National business briefing

Published 12:00 am Tuesday, August 21, 2018

Companies signal alarm over tariffs

Executives from U.S. companies flocked to Washington on Monday to warn the Trump administration that imposing tariffs on an additional $200 billion worth of Chinese goods would cripple their businesses and raise prices on everything from bicycles to car seats to refrigerators.

Dozens of companies voiced concerns to trade officials during the first of six days of hearings on the administration’s plan to impose tariffs on a wide array of Chinese imports. The hearing by the U.S. trade representative, initially scheduled for just three days, was doubled to accommodate the leaders of nearly 400 companies and trade groups.

Trump unhappy about Fed hikes

President Donald Trump complained to wealthy donors at a fundraiser in the Hamptons last week that the man he chose as chairman of the Federal Reserve has disappointed him by raising interest rates, according to people who attended the event.

Trump said he had expected Jerome Powell to adhere to an easy-money monetary policy, by keeping interest rates low, when he nominated Powell in November to succeed Janet Yellen. Instead, Powell has continued Yellen’s pace of gradual return to historically normal rates, raising rates twice this year.

“I’m not thrilled,” Trump said in a later interview with Reuters.

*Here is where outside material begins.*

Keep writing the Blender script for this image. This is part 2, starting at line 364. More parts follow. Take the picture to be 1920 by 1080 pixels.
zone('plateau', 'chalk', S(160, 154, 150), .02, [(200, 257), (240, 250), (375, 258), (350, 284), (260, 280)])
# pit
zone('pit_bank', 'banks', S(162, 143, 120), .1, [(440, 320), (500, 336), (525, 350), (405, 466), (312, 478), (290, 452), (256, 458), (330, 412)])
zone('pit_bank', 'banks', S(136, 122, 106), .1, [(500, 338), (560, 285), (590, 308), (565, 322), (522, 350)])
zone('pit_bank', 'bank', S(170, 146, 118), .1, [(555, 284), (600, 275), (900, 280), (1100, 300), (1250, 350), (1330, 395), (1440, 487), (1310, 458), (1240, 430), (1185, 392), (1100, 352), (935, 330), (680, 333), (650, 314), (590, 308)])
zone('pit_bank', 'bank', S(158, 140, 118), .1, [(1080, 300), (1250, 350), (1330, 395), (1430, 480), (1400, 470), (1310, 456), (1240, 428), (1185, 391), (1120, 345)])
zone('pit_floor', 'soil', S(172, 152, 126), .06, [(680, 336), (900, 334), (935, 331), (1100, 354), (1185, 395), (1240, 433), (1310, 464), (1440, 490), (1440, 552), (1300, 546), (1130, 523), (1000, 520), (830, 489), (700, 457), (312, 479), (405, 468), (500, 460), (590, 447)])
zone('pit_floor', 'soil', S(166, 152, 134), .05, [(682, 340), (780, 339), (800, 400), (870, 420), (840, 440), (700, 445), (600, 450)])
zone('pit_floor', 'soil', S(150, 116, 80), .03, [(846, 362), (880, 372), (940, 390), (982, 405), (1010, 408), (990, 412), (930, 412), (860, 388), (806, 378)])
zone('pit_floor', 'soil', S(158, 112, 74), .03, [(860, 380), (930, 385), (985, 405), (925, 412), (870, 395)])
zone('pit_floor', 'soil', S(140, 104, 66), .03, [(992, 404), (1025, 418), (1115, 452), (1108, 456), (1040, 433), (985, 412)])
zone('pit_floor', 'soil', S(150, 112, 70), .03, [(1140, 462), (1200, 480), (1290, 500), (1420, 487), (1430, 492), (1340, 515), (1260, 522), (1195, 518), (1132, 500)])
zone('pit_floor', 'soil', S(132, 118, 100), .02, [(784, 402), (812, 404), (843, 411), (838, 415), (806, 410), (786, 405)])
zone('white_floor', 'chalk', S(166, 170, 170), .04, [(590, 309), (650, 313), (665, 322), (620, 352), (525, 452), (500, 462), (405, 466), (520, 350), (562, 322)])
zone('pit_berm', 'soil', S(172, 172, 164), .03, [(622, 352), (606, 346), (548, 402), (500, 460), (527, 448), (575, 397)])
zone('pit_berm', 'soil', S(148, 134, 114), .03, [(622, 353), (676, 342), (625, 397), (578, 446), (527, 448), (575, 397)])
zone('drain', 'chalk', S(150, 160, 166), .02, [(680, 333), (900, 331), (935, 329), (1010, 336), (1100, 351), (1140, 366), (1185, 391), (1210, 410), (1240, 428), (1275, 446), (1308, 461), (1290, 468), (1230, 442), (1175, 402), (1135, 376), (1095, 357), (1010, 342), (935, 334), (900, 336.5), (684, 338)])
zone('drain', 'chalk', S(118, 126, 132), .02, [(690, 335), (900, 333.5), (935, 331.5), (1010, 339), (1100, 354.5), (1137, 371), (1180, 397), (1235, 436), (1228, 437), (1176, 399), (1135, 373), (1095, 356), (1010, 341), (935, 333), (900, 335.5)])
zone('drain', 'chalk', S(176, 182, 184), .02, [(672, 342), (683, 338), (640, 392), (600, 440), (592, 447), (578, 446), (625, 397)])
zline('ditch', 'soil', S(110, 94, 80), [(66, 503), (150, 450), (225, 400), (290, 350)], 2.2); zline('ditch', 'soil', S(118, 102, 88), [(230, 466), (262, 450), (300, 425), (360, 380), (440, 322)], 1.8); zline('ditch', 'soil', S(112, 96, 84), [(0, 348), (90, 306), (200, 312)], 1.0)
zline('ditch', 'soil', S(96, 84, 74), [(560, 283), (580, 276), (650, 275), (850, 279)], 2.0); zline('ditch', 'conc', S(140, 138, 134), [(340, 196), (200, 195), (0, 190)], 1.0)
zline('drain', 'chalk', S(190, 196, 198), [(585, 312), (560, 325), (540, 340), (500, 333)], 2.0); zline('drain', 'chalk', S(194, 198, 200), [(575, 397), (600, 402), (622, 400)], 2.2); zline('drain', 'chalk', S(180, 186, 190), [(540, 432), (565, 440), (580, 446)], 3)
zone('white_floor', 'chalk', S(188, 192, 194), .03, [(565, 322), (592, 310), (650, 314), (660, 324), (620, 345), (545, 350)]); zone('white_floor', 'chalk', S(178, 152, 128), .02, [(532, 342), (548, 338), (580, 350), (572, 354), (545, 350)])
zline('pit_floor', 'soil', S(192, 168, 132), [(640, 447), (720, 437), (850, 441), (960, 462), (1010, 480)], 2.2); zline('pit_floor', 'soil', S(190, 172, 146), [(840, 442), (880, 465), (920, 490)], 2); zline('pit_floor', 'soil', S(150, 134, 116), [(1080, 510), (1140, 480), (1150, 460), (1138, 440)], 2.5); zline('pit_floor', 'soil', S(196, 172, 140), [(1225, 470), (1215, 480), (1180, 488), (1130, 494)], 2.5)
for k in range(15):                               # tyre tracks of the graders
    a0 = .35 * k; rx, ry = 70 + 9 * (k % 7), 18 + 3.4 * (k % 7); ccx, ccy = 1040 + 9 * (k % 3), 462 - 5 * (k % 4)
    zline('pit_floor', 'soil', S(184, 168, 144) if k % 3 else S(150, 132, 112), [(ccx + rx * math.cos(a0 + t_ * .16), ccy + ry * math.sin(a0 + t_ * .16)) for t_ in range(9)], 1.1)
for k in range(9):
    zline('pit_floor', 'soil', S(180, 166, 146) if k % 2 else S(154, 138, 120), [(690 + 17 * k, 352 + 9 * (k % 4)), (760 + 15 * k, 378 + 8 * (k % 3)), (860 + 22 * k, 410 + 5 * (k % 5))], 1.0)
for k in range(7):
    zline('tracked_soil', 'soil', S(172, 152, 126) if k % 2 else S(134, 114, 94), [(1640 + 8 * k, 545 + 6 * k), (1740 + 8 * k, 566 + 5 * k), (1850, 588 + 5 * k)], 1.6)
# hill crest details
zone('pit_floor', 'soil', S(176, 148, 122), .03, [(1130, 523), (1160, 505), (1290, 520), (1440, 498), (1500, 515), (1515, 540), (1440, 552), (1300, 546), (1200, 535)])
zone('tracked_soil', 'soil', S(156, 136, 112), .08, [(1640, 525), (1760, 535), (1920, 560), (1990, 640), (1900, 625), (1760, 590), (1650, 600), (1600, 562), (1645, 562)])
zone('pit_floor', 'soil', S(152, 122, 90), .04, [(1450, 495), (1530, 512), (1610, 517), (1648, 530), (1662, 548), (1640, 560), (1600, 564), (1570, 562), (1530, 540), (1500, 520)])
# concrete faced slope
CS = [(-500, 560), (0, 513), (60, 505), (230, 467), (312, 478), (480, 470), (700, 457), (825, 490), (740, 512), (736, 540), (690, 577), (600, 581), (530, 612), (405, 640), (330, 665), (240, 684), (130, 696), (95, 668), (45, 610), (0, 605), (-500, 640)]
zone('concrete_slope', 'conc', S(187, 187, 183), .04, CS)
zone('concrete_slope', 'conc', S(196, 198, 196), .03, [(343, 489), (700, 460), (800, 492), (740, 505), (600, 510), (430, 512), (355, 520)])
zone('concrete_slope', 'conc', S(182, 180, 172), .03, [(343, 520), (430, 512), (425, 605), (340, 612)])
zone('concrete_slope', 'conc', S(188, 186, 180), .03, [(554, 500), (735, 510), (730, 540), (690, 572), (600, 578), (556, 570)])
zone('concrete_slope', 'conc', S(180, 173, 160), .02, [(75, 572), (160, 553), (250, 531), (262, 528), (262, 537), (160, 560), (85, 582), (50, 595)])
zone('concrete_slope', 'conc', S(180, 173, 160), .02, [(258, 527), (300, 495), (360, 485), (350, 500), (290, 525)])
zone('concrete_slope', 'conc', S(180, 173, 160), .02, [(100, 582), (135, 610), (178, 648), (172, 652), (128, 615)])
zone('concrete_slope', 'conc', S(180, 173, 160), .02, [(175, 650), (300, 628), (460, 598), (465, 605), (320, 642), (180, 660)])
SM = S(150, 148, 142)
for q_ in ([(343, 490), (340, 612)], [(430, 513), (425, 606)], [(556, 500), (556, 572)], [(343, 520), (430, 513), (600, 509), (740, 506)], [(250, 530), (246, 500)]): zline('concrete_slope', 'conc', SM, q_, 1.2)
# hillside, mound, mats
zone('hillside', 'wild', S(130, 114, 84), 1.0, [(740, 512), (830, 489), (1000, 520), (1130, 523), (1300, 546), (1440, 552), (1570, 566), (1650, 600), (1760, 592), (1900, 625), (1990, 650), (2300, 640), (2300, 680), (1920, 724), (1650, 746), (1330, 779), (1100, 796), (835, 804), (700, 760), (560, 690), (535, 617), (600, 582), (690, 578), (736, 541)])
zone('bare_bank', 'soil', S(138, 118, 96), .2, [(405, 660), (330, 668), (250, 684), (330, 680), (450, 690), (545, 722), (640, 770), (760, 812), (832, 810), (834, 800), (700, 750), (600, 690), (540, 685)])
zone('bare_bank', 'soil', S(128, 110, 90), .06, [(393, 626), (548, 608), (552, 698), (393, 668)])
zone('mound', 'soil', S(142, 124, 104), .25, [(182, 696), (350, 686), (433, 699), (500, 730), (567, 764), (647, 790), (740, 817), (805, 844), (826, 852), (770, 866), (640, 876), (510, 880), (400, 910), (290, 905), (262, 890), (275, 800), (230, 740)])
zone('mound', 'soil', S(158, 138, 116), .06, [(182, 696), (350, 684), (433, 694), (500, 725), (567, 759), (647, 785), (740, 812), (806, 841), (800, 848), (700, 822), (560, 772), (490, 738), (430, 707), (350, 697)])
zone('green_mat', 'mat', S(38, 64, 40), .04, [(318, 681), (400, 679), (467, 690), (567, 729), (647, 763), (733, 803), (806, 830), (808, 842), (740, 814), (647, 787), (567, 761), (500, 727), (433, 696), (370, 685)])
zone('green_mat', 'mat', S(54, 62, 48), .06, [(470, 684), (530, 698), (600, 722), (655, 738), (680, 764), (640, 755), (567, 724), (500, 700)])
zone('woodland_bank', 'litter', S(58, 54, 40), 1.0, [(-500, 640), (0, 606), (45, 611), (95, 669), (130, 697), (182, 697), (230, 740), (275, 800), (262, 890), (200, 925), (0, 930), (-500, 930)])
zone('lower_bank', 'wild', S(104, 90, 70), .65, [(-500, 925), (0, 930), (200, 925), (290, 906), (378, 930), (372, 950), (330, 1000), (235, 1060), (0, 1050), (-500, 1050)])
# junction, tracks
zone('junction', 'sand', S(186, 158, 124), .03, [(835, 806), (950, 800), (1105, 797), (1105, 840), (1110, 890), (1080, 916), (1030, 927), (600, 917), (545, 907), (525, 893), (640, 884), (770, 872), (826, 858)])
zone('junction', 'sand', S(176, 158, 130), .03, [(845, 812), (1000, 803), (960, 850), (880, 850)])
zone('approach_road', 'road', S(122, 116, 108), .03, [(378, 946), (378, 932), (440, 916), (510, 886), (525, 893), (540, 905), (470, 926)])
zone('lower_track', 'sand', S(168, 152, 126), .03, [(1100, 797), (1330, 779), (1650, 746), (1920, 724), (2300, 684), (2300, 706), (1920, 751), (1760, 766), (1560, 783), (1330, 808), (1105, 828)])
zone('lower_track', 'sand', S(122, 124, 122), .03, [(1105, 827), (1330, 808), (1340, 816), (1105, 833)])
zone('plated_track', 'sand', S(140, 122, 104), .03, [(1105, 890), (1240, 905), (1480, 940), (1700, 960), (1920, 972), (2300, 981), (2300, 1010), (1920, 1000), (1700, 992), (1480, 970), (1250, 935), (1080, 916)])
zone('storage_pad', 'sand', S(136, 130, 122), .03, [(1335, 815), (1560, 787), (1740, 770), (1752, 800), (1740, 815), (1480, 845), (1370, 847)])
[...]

The benchmark U.S. interest rate, which plays a large role in setting borrowing costs for mortgages, credit cards, small-business and auto loans, was set at a range of 0.5 to 0.75 percent when Trump was sworn in. The benchmark rate is now in a range of 1.75 to 2 percent, and the Fed has indicated it is likely to hike rates two more times before the end of the year.

No-poach policies ending in fast food

Eight more restaurant chains have agreed to end a policy that blocks workers from switching jobs within the individual brands, becoming the latest companies to curtail a once-prevalent hiring practice that critics say depressed wages for some of the United States’ lowest-paid employees.

As part of agreements with the Washington state attorney general’s office Monday, the companies agreed to remove a so-called no-poach clause from their contracts with franchisees. The companies are Applebee’s, Church’s Chicken, Five Guys, IHOP, Jamba Juice, Little Caesars, Panera Bread and Sonic.

The clauses prohibit a cashier at one Panera location, for example, from working at another Panera location. Such restrictions until recently were ubiquitous. That began to change last year, after two economists at Princeton focused on how no-poach clauses could lock workers into low-wage jobs.